- **Data for processing**
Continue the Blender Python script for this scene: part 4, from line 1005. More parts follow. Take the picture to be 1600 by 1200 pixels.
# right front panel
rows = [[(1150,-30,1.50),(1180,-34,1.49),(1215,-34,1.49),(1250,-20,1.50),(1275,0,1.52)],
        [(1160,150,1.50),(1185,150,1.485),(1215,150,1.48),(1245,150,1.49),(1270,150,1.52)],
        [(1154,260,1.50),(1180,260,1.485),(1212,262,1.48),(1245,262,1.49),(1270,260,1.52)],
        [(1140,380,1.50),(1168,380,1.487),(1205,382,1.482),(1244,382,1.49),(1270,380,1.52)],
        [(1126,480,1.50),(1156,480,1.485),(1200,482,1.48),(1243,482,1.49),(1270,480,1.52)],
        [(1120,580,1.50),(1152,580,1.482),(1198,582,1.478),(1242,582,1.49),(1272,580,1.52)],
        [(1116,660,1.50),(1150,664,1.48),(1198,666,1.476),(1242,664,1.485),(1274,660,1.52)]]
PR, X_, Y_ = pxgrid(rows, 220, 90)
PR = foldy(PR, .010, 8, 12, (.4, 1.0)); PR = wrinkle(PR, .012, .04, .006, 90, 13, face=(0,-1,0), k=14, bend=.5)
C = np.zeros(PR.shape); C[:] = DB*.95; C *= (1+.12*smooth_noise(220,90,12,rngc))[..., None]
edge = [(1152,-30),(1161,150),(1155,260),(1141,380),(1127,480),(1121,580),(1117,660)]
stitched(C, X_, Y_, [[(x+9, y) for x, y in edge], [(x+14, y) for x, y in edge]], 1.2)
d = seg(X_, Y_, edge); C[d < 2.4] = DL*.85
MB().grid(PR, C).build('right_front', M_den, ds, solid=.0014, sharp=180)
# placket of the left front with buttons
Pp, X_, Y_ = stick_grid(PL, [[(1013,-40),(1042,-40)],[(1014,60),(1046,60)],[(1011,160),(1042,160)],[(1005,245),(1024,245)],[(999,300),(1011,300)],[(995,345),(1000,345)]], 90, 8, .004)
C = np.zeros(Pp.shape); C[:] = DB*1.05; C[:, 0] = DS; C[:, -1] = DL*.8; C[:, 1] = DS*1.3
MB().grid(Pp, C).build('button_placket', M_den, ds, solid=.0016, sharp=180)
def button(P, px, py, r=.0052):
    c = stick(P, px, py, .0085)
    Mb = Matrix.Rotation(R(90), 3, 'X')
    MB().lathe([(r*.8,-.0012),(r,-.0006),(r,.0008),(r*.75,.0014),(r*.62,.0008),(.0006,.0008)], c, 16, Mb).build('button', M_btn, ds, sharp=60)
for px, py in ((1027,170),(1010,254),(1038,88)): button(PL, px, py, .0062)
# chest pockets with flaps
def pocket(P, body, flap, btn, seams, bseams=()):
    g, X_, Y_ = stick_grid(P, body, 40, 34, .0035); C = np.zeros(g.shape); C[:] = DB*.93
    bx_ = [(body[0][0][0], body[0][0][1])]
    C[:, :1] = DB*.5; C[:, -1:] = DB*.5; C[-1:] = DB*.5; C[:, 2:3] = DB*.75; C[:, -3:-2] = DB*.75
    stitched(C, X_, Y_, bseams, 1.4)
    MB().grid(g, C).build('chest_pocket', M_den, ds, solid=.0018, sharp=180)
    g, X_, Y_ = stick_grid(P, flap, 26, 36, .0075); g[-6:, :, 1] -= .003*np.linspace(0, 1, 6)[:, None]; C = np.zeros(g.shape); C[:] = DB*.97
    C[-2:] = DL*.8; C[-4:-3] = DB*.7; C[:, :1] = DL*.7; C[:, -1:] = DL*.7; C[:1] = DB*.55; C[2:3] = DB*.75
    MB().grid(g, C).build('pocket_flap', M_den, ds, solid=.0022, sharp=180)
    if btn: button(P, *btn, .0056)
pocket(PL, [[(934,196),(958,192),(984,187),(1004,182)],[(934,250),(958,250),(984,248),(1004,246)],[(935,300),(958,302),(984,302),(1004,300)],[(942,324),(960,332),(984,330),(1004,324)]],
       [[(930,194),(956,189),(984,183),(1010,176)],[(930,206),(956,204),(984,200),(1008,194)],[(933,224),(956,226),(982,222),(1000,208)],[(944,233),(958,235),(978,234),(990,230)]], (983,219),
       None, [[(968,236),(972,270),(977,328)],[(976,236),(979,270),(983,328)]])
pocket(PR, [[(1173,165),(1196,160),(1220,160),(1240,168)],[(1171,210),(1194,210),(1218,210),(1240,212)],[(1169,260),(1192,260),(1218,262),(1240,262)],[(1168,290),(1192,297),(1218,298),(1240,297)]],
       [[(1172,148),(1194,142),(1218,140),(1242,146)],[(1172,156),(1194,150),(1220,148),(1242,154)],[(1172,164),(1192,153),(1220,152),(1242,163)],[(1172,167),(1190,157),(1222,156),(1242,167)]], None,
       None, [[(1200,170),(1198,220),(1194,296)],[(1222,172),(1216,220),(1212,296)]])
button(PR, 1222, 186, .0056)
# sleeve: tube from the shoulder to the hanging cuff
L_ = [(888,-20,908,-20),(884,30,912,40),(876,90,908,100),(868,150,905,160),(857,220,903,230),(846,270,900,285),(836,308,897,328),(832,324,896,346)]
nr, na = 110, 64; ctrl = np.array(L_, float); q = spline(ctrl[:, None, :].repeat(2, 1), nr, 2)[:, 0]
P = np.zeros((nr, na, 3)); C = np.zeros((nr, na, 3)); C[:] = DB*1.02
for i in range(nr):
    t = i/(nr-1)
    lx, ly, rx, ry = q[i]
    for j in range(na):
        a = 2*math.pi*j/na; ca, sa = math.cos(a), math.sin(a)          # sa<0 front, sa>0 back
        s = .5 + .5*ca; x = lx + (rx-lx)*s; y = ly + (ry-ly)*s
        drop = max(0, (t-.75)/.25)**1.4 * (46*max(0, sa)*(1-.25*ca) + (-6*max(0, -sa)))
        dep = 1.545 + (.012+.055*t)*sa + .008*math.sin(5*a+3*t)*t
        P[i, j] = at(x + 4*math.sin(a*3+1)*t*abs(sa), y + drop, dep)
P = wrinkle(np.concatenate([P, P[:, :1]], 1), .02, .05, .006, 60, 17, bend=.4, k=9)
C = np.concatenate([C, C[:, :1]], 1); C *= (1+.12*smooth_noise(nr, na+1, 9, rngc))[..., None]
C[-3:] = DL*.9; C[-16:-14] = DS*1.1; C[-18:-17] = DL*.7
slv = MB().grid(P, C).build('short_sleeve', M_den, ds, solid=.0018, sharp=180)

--

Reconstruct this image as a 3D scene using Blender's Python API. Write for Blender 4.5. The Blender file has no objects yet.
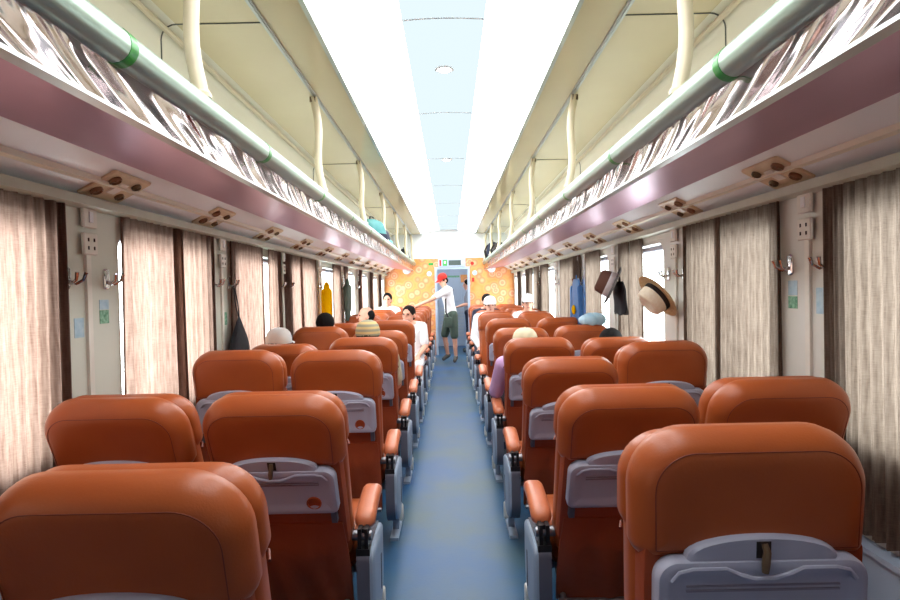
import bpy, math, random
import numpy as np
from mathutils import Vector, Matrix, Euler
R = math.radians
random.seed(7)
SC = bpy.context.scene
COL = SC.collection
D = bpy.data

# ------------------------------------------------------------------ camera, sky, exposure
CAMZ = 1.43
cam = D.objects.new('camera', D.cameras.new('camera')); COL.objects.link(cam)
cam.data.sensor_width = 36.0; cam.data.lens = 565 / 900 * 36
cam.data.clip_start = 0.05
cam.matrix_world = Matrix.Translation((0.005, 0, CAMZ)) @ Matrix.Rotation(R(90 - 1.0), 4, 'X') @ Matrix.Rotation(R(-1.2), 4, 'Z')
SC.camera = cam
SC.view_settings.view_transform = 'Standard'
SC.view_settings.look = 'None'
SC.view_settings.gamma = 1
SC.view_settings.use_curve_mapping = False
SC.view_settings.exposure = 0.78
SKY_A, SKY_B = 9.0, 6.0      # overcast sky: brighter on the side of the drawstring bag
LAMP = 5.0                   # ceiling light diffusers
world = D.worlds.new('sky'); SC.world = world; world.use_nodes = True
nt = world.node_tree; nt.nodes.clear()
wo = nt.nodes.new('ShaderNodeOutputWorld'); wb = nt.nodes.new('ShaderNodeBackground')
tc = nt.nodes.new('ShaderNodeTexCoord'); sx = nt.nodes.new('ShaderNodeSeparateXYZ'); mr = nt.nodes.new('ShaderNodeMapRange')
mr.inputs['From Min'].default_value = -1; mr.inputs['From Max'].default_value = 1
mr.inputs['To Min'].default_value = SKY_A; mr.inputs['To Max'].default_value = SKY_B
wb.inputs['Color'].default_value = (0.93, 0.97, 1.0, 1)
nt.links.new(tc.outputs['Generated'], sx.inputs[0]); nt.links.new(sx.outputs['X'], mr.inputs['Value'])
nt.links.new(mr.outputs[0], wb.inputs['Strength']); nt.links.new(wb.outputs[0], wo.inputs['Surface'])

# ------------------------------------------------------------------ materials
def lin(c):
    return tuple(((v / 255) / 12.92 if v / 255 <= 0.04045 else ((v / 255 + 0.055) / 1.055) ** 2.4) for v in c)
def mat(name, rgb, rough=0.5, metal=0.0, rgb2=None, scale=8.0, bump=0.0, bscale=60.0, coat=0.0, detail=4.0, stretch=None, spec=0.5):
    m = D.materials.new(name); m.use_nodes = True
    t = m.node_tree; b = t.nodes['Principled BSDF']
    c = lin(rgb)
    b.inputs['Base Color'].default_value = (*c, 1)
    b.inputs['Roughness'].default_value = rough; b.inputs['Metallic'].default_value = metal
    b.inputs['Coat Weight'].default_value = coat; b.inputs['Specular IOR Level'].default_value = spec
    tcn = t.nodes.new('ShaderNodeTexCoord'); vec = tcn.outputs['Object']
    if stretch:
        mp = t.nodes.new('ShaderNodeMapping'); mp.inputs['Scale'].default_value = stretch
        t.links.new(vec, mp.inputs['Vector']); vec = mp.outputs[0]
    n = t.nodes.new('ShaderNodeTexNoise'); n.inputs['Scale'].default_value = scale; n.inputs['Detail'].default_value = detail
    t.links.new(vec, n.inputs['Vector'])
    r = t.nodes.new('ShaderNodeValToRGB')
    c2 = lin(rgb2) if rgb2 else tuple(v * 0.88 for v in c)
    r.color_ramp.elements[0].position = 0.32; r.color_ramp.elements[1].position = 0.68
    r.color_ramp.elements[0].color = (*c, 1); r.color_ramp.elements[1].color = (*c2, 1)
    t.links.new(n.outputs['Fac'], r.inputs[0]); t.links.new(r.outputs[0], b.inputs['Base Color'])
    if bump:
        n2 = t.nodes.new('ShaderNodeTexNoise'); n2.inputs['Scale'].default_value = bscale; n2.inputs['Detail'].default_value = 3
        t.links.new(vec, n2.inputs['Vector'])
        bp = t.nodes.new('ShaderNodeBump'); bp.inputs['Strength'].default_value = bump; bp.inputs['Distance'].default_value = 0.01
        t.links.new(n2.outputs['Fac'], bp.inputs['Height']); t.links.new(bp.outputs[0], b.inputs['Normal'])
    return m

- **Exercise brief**
Using the data above, extract exactly the lines from the one containing "Reconstruct this image" through the one containing "D = bpy.data". Pictures are left out.

- **Response to this exercise**
Reconstruct this image as a 3D scene using Blender's Python API. Write for Blender 4.5. The Blender file has no objects yet.
import bpy, math, random
import numpy as np
from mathutils import Vector, Matrix, Euler
R = math.radians
random.seed(7)
SC = bpy.context.scene
COL = SC.collection
D = bpy.data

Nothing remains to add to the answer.